» Written exercise:
From the listing below, pull out all lines with "script" in them.

» Available data:
## Start

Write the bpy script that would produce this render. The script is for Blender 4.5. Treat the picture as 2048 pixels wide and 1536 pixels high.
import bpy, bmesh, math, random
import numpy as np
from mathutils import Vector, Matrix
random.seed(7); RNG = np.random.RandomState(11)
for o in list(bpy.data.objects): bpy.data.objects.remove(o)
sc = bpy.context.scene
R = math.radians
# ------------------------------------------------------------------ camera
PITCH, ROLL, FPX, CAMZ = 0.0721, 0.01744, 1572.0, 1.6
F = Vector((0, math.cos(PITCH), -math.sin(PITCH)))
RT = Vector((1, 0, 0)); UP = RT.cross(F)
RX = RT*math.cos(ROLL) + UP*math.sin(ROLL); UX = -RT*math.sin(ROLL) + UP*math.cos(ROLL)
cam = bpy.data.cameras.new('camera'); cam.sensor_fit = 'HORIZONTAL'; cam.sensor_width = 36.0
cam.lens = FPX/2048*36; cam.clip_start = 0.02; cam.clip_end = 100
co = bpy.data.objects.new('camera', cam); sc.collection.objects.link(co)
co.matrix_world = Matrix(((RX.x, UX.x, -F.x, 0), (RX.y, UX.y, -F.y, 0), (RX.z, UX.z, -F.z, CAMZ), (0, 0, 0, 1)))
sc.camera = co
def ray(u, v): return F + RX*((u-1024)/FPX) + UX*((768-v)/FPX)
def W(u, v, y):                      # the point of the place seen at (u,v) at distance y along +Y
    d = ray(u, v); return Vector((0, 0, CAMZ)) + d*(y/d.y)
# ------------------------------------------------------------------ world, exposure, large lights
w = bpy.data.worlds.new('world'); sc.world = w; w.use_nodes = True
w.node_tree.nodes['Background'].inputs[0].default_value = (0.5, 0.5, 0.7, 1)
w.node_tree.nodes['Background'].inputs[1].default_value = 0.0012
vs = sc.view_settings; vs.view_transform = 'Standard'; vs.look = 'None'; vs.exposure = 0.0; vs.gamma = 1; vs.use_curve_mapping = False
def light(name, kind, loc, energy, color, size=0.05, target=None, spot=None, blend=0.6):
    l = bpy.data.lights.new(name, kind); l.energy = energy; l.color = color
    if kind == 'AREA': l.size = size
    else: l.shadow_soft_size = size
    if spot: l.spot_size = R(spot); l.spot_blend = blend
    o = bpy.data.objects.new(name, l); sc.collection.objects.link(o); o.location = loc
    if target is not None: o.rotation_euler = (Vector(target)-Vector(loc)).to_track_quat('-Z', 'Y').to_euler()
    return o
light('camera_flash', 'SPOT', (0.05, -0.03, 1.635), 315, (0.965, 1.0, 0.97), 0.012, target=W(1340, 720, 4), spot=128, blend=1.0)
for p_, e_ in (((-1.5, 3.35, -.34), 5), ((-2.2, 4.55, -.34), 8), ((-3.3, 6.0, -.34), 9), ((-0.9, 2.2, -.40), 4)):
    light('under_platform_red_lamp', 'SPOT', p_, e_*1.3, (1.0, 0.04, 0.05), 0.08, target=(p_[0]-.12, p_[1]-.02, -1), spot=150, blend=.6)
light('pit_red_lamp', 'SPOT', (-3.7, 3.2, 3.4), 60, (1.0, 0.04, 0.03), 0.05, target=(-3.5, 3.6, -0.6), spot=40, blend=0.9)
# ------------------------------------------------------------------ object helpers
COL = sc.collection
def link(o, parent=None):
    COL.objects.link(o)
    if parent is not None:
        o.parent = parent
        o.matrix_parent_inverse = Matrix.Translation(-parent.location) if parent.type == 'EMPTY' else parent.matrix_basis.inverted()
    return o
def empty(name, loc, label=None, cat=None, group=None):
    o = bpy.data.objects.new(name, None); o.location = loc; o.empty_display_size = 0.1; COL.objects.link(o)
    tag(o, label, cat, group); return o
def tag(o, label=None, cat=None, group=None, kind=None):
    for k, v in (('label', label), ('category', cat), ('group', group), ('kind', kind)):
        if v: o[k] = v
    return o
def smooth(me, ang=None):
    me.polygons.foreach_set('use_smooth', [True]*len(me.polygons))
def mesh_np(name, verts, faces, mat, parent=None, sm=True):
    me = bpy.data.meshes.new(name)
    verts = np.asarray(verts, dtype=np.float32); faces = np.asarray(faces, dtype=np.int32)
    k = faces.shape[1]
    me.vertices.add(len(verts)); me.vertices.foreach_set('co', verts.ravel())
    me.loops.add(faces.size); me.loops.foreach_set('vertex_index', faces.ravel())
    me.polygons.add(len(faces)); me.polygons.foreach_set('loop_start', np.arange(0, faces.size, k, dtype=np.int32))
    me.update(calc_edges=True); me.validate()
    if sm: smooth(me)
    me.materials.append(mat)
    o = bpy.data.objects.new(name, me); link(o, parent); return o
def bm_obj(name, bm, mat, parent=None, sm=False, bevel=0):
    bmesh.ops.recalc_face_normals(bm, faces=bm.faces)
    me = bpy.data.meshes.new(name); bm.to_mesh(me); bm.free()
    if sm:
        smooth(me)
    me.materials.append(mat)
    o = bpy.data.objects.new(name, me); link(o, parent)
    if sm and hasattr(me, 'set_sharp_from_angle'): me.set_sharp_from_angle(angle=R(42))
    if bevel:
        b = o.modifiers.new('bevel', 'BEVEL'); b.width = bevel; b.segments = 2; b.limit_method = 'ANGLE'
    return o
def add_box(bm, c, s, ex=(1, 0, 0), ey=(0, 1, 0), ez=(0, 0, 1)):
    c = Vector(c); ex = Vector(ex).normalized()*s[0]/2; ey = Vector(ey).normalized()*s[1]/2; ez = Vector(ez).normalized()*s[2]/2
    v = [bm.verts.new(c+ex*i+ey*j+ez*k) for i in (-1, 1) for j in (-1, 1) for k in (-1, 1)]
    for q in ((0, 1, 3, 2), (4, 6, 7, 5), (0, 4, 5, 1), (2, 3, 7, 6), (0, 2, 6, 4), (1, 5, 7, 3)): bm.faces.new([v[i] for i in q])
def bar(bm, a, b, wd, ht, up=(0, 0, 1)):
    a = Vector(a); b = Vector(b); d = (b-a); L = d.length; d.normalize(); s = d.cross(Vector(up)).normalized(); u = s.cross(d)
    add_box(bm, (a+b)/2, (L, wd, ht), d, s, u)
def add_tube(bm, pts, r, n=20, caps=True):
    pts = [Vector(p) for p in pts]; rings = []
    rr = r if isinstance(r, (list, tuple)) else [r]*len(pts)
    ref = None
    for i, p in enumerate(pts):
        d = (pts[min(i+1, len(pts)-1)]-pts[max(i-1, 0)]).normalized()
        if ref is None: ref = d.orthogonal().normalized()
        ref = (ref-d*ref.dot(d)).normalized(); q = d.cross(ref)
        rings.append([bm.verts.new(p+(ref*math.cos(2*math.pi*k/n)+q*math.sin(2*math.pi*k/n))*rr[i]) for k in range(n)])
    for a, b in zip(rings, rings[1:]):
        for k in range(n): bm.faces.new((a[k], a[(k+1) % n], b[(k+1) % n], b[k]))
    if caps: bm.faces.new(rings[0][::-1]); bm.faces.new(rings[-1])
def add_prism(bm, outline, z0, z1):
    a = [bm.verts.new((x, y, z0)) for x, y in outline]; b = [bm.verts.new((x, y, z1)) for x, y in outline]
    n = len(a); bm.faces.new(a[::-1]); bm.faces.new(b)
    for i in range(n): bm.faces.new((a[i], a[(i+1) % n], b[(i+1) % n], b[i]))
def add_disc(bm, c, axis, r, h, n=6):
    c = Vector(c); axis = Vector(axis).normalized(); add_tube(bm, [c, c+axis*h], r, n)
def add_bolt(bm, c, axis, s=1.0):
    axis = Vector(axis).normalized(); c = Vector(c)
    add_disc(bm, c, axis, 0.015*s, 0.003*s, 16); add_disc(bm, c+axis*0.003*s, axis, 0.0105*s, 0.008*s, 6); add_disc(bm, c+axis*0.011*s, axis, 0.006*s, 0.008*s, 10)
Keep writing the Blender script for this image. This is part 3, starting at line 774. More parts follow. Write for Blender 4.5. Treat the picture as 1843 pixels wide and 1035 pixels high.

## End

» Result for this task:
Write the bpy script that would produce this render. The script is for Blender 4.5. Treat the picture as 2048 pixels wide and 1536 pixels high.
Keep writing the Blender script for this image. This is part 3, starting at line 774. More parts follow. Write for Blender 4.5. Treat the picture as 1843 pixels wide and 1035 pixels high.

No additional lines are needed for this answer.